The case is against the Ceann Comhairle and the Attorney General has been made a notice party.

The case is against the Ceann Comhairle and the Attorney General has been made a notice party.

 

The president of the High Court has said he may appoint a three-judge court to hear an action by four opposition TDs over the Ceann Comhairle’s refusal to allow a vote on changing Dáil standing orders so as to stop the Government blocking Opposition Bills.

Mr Justice Peter Kelly said the case appears to raise important constitutional issues concerning the entitlement of the courts to intervene in work of parliament and the threshold for any such intervention.

The case is fixed for hearing on December 17th but may have to be deferred to another date as the TDs want to “reshape” it in a way that may widen the scope of it.
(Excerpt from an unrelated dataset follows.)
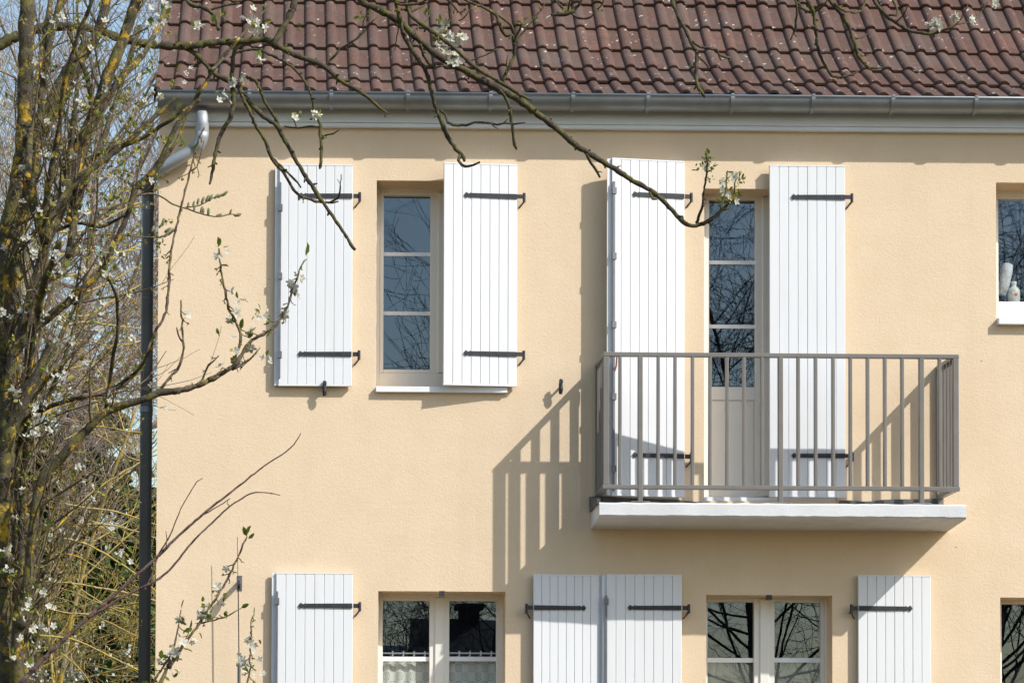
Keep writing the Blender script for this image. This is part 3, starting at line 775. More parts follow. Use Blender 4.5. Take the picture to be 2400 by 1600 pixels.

On Monday, the judge granted an application by John Rogers SC, for the TDs, for two weeks within which to consider amending either the grounds of challenge and/or to seek wider orders.

The case is against Ceann Comhairle Sean Ó Fearghail and the Attorney General has been made a notice party.

Conleth Bradley SC, for the Ceann Comhairle, said he will argue the issues raised by the TDs are not justiciable by the courts. Patrick MacCann SC, for the Attorney General, indicated he will advance a similar argument.

Deputies Bríd Smith, Richard Boyd Barrett, Gino Kenny and Paul Murphy secured permission earlier this month to bring the judicial review proceedings.

Mr Justice Garrett Simons found they had met the legal threshold for judicial review as they had shown their case was “arguable”.

They are challenging a November 4th refusal by the Ceann Comhairle to place a motion, submitted by Ms Smith, on the Dáil order paper for debate in the chamber on November 6th

The motion sought to prevent the Government blocking Opposition Bills by withholding a “money message” necessary to allow them to proceed through the legislative process even when they have been voted for by the Dáil.

The TDs claim the Ceann Comhairle’s decision is a breach of the rules and their constitutional rights.

Mr Justice Simons, while satisfied the threshold of arguability had been met, refused to grant the TDs a temporary injunction requiring the Ceann Comhairle to restore the motion to the order paper.

When the case was mentioned on Monday before Mr Justice Kelly, Mr Rogers said his side had learned it was intended to appoint a three-judge High Court to hear it.

Counsel said Mr Justice Simons grant of leave was on November 6th, it concerned events that might occur that day and the TDs were refused an interim order concerning those events.

Money message

He said this whole matter went back to events last May, including a review by the Ceann Comhairle which lead to a reversal of a decision that Ms Smith’s Petroluem Development Bill was not a money message Bill. Reasons for that were provided later in May.

The upshot of that was the four TDs decided to seek amendment of the standing orders of the Dáil. As opposition TDs, they were relying on using Private Members’ time to advance the motion.

The Ceann Comhairle said on November 6th the motion was inadmissible.

There are “real issues” about the mode of the decision concerning whether the Bill was a money message Bill, he said.

On the face of it, the case as of now is limited to the November decision, not the May decisions, and the TDs wanted time to “reshape” the case and “bring meaning to it in a way that would serve parliament”.

Mr Justice Kelly said he had become aware of Mr Justice Simons’ judgment and considered this might well be a case where a three-judge court was required because of the constitutional issues raised and the potential implications of those.

Mr Rogers’s side may seek fresh leave for other reliefs, or to raise fresh grounds to address what he sees as the real issues in the case as he was now informed, the judge noted. The respondents maintained the courts cannot get involved.

If that remains an issue, that is of “prime constitutional importance” and would justify a divisional court, he said.

He gave Mr Rogers the two weeks sought after which he will deal with further case management.